China’s Corporate Defaults To Increase And Banks To Suffer This Year

A slump in property and other key asset values in China could destabilize the economy and the financial sector unless proper measures are in place to anchor investor confidence, according to a report issued by Standard & Poor’s Ratings Services today.

"Corporate defaults are likely to increase as the central government gradually withdraws its implicit support for troubled companies.
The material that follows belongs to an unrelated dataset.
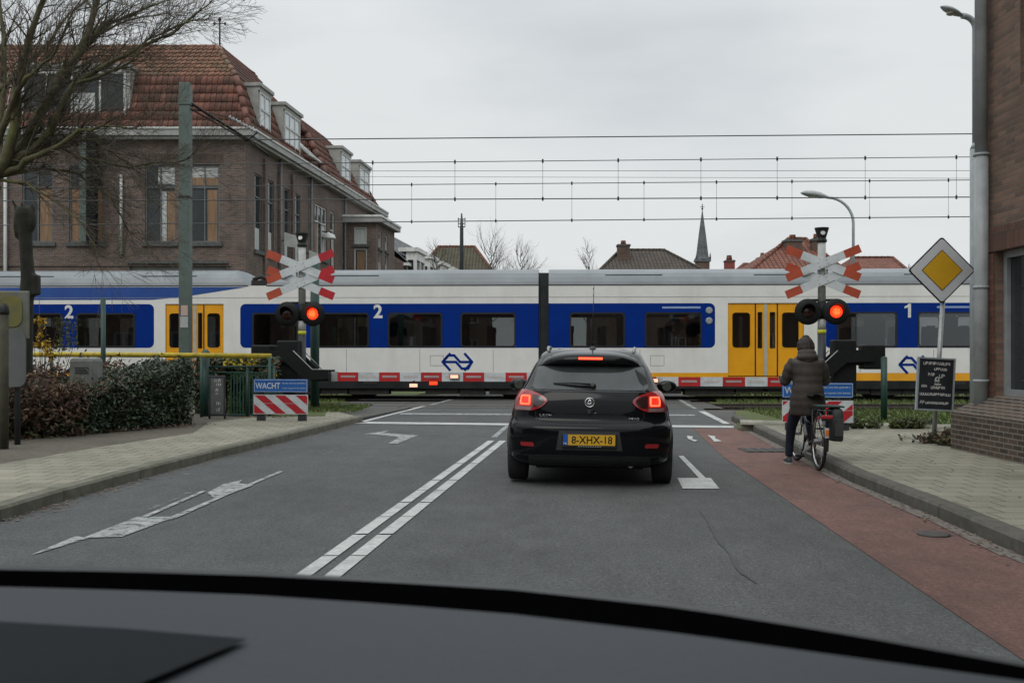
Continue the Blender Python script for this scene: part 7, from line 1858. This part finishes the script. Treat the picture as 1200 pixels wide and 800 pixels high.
# trees beyond the train
def far_tree(label, px, pyt, D, spread_px, seed, lev=3, up=.22, lean=0, kn=(6, 5, 3)):
    rs = random.Random(seed); b = Vector((X(px, D), D, -.2)); h = Z(pyt, D) + .2; t = thing('bare_tree', label, 'tree', b, 0, 'leafless trees beyond the train')
    a = M(); hs = h * .45; a.tube([b, b + Vector((0, 0, hs)), b + Vector((0, 0, h * .8))], [.20, .13, .05], m_barkd, 8); a.build('trunk', t, True)
    a = M(); sw = spread_px * D / F
    for k in range(26):
        f = .36 + .55 * k / 26; an = rs.uniform(0, 6.28); d = Vector((math.cos(an), math.sin(an), rs.uniform(.7, 1.6))).normalized(); L = sw * (1.15 - abs(f - .55)) * rs.uniform(.7, 1.0) * .8
        grow(a, b + Vector((0, 0, h * f)), d, L, .030, 2, rs, m_barkd, .22, (18, 42), up, kn, (4, 3, 3, 3))
    a.build('crown', t, True)
far_tree('small round leafless tree above the train, right of the gangway', 690, 279, 62, 22, 5, kn=(4, 3, 3))
far_tree('leafless tree with pale upturned branches left of the gangway, in front of the mossy roof', 574, 277, 56, 38, 9, up=.12)
far_tree('second leafless tree close to the gangway top, low branches above the carriage', 610, 288, 54, 34, 13, up=.12)
far_tree('leafless tree overlapping the left slope of the mossy roof', 512, 279, 58, 22, 21, up=.12)
far_tree('tiny leafless tree top between the red-brown roof and the priority sign', 1065, 298, 60, 6, 31)

# loose litter and grit along the kerbs
a = M(); rs = random.Random(3); m_grit = A('grit', (.16, .13, .10), (.09, .075, .06), 9, .95, island=.5)
for k in range(1500):
    side = rs.random() < .5; pts = LEFT if side else RIGHT; i = rs.randrange(1, 8); p = pts[i].lerp(pts[i + 1], rs.random()); o_ = abs(rs.gauss(0, .10)) + .01
    p = p + Vector((o_ if side else -o_, 0, .012)); s_ = rs.uniform(.008, .026); an = rs.uniform(0, 3.1)
    u = Vector((math.cos(an), math.sin(an), rs.uniform(-.1, .2))) * s_; w = Vector((-math.sin(an), math.cos(an), rs.uniform(-.1, .2))) * s_ * .6
    a.poly([p - u, p - w, p + u, p + w], m_grit if rs.random() < .6 else m_leafb)
for k in range(260):
    p = Vector((rs.uniform(4.0, 7.0), rs.uniform(8, 17), .125)) if rs.random() < .5 else Vector((rs.uniform(-8, -4.4), rs.uniform(9, 18), .125)); s_ = rs.uniform(.01, .03); an = rs.uniform(0, 3.1)
    u = Vector((math.cos(an), math.sin(an), .1)) * s_; w = Vector((-math.sin(an), math.cos(an), .1)) * s_ * .6; a.poly([p - u, p - w, p + u, p + w], m_leafb if rs.random() < .6 else m_leafg)
tag(a.build('kerb_litter'), 'fine grit and small dead leaves along the kerbs and pavements', 'litter', kind='stuff')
And deeper measures to support Corporate China will probably come at the expense of banks’ profitability," writes Standard & Poor’s credit analyst Qiang Liao.

"We therefore expect credit profiles to deteriorate across the financial sector, particularly for smaller players," he adds.

The government’s "supply-side" reforms may affect the asset quality and
profitability of overcapacity industries and the financial sector, which could dampen investor confidence in Chinese assets.

Such a loss of confidence in the property market and corporate bond market would particularly exacerbate risks to the financial sector.

Should property prices decline in a disorderly manner, the falling value of properties will at least partially undo the ongoing corporate deleveraging efforts.

Such a decline would also undermine corporate refinancing capabilities because property is currently used as collateral for 30%-40% of corporate borrowings from Chinese banks.

The dual effects may eventually weaken the creditworthiness of banks, which in turn could further undermine the property market.

Currently, the China All Bond Index stands at an all-time high after soaring for the past two years. This market matters because it affects corporates’ funding costs.

More importantly, banks have a lot of indirect exposure to corporate bonds via the sale of wealth management products to retail investors.

The government is adopting a so-called "bottom-line mindset," which S&P views as a form of crisis management.

It suggests the policymakers are willing to press ahead with reform measures on a trial-and-error basis as long they don’t trigger a financial crisis or social instability.

"If something doesn’t seem to be working, the government could simply reverse the measures again," says Liao.

That exposes the financial sector to significant costs associated with the reform measures and suggests elevated policy risks for financial institutions.

"We’ve seen the impact of this in the heightened volatility in China’s equity and currency markets since mid-2015," adds Liao.